-- start of MATERIAL --

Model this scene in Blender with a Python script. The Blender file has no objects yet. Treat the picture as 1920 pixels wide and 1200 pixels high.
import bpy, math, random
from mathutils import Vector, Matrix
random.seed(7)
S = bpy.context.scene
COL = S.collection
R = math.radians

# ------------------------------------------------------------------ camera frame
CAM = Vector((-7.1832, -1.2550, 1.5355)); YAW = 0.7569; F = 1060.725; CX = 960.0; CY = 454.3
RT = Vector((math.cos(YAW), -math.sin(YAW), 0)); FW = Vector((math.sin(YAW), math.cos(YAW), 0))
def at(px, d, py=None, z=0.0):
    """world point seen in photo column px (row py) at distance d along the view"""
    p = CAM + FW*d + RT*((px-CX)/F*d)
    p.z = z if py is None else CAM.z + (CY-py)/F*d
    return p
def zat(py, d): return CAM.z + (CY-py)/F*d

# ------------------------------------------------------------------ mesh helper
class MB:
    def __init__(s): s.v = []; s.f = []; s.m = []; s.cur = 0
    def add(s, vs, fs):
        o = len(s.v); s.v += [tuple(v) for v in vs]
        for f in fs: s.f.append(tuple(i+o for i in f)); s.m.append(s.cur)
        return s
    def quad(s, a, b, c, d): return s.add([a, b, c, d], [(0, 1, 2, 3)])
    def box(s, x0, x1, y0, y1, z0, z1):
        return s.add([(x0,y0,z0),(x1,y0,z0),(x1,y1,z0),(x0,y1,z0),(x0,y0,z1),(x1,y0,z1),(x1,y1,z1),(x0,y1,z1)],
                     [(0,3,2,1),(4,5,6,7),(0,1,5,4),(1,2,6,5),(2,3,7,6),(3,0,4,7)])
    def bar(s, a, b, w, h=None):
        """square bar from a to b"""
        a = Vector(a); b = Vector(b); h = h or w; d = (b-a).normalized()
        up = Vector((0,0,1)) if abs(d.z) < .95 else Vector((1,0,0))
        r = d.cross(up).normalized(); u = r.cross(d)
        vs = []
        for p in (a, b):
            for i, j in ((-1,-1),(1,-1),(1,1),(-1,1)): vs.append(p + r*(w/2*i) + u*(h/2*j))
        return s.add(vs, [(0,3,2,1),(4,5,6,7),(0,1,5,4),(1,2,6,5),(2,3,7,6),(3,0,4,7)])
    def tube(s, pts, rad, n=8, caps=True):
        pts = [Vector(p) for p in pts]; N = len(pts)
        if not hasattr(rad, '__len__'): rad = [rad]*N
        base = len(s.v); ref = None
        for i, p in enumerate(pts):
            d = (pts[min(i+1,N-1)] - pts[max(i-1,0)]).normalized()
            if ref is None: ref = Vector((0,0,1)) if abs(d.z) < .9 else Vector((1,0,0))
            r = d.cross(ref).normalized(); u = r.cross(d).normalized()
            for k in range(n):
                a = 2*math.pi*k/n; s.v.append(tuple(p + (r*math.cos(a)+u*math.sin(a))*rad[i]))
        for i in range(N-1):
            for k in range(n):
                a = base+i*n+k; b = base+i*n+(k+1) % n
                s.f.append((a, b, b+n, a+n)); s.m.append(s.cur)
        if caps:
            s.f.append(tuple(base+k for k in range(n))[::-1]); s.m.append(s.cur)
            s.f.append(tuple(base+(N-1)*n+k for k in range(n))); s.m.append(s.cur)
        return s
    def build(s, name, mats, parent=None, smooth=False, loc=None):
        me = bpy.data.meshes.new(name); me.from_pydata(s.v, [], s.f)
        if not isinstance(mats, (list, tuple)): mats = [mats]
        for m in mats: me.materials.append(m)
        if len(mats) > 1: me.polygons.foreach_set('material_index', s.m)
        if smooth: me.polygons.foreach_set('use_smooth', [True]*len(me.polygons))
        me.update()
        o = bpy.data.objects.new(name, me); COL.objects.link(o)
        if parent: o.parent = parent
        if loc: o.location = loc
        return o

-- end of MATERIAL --

STATED TASK:
Copy exactly the lines that run from the first line of the data to the line containing "R = math.radians", please, with both ends included and nothing else.

FINISHED TASK:
Model this scene in Blender with a Python script. The Blender file has no objects yet. Treat the picture as 1920 pixels wide and 1200 pixels high.
import bpy, math, random
from mathutils import Vector, Matrix
random.seed(7)
S = bpy.context.scene
COL = S.collection
R = math.radians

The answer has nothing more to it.